The company assembles motorcycles in Kenya, Rwanda and Uganda using knockdown kits imported from China, with some components sourced from India.

Spiro says it has deployed more than 100,000 electric motorcycles in Kenya, Uganda, Rwanda, Nigeria, Togo, Benin and Cameroon. Most are used by commercial motorcycle taxi operators, commonly known as boda bodas.

The company also operates more than 2,500 battery-swapping stations, making it Africa’s largest electric motorcycle operator.

In addition to the planned Nairobi R&D centre, Spiro has said it will use the new capital to support expansion into the Democratic Republic of Congo and Ethiopia.

Growth plans

R&D centres serve as innovation hubs where engineers and researchers develop new technologies, build prototypes and improve products for commercial deployment.

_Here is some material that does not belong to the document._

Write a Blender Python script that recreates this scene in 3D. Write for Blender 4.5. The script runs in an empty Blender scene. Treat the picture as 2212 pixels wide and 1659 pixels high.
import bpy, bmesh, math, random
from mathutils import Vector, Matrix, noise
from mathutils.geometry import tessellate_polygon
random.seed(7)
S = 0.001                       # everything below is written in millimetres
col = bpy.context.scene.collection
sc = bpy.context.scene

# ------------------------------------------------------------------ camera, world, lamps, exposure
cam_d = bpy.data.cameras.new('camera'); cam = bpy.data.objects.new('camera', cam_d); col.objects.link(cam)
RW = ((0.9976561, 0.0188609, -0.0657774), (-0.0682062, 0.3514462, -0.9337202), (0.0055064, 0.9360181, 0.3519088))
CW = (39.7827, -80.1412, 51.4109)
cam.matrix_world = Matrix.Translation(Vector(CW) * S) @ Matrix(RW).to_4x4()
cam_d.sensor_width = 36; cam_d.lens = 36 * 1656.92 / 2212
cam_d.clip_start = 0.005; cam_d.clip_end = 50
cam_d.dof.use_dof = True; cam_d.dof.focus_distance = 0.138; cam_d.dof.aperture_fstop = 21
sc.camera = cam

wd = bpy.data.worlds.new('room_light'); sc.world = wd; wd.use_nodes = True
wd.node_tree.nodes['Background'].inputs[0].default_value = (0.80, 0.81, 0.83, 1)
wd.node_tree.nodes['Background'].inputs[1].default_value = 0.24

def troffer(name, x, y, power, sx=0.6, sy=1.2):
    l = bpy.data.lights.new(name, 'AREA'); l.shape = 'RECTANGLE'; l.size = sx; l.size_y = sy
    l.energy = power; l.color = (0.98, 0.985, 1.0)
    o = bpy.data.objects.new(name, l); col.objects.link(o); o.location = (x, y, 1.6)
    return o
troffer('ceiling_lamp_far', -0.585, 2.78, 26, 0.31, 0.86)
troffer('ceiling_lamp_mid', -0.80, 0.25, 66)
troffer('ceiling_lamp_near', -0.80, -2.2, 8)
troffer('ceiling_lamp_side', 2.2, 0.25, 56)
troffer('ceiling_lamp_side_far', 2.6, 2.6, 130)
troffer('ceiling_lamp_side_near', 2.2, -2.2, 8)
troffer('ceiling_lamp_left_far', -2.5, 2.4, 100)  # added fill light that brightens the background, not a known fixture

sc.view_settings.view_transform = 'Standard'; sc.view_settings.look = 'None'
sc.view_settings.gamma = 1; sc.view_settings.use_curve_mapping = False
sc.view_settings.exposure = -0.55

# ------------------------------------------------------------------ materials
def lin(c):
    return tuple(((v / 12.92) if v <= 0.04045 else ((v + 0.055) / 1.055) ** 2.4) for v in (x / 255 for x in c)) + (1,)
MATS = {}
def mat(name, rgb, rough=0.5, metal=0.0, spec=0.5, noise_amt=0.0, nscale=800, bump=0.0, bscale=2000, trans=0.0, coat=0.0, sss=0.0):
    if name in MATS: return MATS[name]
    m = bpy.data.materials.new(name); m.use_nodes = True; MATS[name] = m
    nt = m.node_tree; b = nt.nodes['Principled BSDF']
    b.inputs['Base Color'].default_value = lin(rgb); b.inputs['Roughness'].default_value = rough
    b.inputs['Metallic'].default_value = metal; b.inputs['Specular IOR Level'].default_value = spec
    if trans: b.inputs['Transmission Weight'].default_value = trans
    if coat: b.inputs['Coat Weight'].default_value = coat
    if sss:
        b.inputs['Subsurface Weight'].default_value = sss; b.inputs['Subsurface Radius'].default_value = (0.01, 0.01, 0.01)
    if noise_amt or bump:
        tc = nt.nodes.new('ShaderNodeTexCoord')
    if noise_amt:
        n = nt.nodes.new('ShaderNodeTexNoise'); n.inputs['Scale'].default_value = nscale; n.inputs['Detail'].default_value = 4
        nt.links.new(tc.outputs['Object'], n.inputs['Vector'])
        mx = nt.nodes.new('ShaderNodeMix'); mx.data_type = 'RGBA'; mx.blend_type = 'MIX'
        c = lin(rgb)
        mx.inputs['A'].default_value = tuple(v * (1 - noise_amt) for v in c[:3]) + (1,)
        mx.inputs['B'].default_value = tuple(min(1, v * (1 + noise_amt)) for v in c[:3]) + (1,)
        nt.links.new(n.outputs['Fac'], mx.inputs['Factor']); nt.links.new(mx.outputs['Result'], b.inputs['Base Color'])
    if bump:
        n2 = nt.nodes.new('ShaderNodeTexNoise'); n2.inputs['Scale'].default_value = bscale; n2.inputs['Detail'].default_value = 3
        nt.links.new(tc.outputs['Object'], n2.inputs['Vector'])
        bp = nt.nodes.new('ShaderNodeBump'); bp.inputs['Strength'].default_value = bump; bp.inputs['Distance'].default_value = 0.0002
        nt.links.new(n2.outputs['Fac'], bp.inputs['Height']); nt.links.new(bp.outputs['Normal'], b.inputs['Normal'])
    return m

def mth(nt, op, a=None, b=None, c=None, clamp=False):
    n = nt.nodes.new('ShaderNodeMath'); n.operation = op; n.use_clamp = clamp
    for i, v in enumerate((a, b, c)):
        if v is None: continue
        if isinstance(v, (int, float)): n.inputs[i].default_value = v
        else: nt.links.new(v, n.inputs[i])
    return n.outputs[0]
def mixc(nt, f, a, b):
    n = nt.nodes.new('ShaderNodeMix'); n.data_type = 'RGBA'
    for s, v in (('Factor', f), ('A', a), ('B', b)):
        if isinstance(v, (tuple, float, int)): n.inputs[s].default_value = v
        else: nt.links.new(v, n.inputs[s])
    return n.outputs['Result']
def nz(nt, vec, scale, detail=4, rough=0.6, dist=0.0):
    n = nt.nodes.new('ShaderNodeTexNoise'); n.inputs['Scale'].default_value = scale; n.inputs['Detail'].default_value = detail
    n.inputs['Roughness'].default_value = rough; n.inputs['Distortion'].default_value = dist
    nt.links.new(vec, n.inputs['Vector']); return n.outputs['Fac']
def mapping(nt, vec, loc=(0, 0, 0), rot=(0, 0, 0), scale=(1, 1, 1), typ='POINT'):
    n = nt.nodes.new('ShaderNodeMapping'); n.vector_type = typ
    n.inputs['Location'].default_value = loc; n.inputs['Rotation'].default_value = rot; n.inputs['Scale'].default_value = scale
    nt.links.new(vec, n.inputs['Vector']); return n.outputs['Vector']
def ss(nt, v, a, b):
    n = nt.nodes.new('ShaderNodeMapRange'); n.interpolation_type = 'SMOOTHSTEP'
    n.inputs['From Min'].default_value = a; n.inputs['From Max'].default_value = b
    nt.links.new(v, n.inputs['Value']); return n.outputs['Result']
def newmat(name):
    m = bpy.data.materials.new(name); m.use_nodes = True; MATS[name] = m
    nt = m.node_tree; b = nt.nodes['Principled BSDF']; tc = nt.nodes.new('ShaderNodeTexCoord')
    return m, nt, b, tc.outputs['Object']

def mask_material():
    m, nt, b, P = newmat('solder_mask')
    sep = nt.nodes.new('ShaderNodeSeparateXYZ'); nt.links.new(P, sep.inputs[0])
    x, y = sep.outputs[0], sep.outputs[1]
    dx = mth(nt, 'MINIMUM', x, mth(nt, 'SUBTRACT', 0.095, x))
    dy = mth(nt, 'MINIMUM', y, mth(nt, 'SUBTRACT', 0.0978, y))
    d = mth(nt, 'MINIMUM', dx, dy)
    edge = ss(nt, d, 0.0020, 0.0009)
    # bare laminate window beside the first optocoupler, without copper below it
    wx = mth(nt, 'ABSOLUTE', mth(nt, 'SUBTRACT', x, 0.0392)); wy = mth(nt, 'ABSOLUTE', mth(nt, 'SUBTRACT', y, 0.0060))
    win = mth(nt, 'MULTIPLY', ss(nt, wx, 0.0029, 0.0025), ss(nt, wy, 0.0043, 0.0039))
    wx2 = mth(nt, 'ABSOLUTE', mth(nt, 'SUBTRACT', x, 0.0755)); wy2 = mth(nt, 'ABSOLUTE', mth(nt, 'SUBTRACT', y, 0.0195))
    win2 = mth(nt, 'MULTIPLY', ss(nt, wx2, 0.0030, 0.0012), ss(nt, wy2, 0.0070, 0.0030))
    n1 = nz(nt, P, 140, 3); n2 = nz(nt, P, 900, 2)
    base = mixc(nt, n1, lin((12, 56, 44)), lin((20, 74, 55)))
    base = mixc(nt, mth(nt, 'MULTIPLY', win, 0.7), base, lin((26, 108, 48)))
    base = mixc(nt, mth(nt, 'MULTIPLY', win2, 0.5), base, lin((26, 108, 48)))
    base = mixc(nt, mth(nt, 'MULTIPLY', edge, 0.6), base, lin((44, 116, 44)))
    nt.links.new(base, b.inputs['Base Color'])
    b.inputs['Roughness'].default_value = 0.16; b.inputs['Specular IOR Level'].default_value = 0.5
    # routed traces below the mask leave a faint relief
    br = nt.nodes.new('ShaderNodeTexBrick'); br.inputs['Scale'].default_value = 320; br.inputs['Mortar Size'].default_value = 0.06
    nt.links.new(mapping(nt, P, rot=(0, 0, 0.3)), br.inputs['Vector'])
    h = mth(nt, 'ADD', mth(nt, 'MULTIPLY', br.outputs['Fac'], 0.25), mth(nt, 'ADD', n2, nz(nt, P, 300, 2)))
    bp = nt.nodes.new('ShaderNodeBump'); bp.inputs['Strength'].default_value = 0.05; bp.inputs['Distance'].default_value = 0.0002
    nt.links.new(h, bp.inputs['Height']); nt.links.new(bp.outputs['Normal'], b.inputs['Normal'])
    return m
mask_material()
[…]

For Spiro, the facility is expected to strengthen its ability to design and manufacture electric motorcycles tailored to African road conditions while building in-house engineering, technology and manufacturing capabilities.

“In our view, Spiro’s core strengths lie in its deeply localised operating capabilities, vertically integrated supply chain, digitally enabled ecosystem, sound unit economics, and strong ability to scale rapidly,” said Yufan Zhang, founding partner of NewTrails Capital.

Spiro’s earlier investment round this month was led by Impact Fund Denmark, Denmark’s development finance institution, alongside Equitane.

Since 2022, the company has raised more than $552 million (Sh71.5 billion).

Venture capital investors have increasingly backed companies seeking to reduce dependence on fossil fuels and lower transport emissions through electric mobility.

Kenya-based startups such as Spiro, Arc Ride, Roam and BasiGo have announced multi-billion-shilling funding rounds as investors target the country’s large motorcycle market, renewable-powered electricity grid and supportive e-mobility policies.

The sector has also reported increased interest following the closure of the Strait of Hormuz by Iran, a key oil shipping route for Africa, which pushed up fuel prices in Kenya and strengthened the economic case for electric transport.